Qui connaît le destin des pigeons migrateurs ? De magnifiques oiseaux au plumage irisé se déplaçant en vastes formations qui cachaient le soleil, cassant les branches des arbres, répandant partout leurs fientes. Bref, des nuisibles qu’on chassa jusqu’à leur disparition à la fin du XIXème siècle sur le continent nord-américain. Martha, le dernier de ces migrateurs, raconte son histoire, une tout autre histoire, celle du grand voyage : le monde vu du ciel, mais, vus du ciel aussi, les hommes à l’oeuvre, rivalisant de cruauté au nom de la nécessité…  Dédié à Audubon qu’il met en scène, un carnet de croquis sous la main, l’album est d’une richesse de couleurs qui rappelle à la fois les planches de l’ornithologue et la palette de Gauguin.
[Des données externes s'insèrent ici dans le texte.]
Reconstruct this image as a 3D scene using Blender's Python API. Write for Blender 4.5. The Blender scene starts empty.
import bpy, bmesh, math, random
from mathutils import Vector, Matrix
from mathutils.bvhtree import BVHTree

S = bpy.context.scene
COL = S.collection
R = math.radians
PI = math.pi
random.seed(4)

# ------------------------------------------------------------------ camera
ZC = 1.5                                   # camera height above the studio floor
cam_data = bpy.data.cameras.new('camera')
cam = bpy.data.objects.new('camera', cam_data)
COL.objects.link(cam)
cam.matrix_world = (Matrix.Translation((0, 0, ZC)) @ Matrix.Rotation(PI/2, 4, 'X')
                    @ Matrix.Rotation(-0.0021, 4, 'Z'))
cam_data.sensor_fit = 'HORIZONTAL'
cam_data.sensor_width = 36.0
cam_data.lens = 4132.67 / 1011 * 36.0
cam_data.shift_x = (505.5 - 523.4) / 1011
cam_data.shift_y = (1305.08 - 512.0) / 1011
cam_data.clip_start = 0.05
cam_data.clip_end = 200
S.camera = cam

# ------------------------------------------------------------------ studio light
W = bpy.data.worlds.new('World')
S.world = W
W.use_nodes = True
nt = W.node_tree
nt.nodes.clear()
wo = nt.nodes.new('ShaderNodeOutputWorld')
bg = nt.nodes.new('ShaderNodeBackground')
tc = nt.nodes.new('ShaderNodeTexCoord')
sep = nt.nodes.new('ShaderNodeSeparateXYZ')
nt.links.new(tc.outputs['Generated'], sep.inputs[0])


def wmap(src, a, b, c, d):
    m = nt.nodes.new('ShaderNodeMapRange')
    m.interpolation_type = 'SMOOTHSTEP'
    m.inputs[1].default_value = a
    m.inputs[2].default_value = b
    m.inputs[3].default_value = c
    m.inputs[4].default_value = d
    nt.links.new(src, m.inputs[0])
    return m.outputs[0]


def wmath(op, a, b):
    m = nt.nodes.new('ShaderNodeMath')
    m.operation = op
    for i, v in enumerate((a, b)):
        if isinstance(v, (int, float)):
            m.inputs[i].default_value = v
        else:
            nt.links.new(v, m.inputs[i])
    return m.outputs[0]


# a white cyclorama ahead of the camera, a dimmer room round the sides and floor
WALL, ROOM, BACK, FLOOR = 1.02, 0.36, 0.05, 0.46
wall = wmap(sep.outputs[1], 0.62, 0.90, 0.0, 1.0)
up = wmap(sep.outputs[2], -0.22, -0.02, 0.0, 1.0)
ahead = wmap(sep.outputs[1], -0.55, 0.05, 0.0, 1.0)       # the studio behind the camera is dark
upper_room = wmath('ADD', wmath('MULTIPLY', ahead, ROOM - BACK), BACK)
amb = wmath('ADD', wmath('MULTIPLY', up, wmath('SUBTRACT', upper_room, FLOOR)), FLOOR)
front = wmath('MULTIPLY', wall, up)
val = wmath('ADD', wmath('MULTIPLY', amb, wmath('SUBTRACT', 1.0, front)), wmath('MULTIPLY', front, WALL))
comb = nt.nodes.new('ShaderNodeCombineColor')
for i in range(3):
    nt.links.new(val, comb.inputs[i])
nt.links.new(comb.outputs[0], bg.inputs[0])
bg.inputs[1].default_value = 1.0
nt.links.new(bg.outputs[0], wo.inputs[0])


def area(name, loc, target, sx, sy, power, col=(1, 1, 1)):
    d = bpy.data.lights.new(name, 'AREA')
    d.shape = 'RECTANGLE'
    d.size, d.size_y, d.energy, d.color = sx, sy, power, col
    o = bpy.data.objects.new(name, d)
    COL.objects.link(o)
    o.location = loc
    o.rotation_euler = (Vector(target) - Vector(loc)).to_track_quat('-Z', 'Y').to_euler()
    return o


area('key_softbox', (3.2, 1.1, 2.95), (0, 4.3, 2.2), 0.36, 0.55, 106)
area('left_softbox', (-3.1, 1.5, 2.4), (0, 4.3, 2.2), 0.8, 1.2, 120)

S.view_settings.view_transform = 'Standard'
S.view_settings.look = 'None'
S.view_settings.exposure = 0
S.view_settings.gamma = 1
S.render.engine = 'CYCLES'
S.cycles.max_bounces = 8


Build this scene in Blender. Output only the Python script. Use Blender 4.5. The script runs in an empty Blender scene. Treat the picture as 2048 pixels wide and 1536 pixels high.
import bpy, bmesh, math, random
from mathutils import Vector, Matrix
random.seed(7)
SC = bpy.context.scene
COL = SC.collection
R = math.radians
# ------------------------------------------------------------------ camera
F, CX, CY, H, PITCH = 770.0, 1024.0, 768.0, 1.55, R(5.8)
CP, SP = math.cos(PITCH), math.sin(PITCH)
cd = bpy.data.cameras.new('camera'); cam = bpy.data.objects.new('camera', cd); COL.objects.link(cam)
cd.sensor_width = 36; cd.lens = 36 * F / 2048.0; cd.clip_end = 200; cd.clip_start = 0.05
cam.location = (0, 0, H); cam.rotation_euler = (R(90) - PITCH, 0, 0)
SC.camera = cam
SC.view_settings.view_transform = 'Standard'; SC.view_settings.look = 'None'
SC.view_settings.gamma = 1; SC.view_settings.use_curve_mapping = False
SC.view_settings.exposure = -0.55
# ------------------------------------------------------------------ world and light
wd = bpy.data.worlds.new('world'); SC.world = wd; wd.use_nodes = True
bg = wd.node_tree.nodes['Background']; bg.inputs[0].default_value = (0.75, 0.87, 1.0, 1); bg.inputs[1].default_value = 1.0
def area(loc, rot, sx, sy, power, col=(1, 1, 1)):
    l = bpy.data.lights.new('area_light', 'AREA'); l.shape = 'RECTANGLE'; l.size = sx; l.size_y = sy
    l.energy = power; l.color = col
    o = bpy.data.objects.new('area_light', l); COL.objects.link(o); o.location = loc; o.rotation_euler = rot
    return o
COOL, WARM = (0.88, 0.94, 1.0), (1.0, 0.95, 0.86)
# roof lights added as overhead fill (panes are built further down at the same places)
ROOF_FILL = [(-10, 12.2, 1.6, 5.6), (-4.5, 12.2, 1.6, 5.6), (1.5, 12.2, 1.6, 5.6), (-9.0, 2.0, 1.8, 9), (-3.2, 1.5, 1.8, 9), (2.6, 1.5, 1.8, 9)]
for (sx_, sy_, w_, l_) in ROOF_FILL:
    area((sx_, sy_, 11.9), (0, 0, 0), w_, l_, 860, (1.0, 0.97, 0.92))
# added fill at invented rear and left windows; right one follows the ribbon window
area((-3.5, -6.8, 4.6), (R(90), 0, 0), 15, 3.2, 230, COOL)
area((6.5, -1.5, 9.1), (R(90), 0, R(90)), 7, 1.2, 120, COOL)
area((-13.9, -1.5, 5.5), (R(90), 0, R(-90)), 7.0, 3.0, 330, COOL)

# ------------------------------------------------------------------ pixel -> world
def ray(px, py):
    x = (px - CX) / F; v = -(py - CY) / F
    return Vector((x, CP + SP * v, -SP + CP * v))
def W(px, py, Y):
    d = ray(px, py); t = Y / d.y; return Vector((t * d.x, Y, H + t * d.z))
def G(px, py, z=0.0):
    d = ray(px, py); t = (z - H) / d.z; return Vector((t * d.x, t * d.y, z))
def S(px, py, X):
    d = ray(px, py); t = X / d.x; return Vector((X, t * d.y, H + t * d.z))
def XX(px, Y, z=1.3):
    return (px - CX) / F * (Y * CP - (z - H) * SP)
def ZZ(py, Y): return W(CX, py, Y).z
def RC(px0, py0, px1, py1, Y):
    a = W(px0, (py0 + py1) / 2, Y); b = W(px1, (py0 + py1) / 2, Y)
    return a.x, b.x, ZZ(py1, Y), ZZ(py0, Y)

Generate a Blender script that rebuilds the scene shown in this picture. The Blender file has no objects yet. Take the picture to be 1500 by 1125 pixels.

Un parti pris de naïveté dans le dessin, des clins d’oeil à la bande dessinée et à ses héros pour camper les personnages mais aussi à la peinture romantique allemande revisitée par la culture pop, telle est la marque du talent d’Atak. L’image délire, dans un débordement baroque de scènes narratives et de motifs floraux ; pas un seul blanc dans l’espace de la page, le texte en surimpression, au profit d’un foisonnement de détails qui décuplent le sens des mots. Un album somptueux. (C.B.)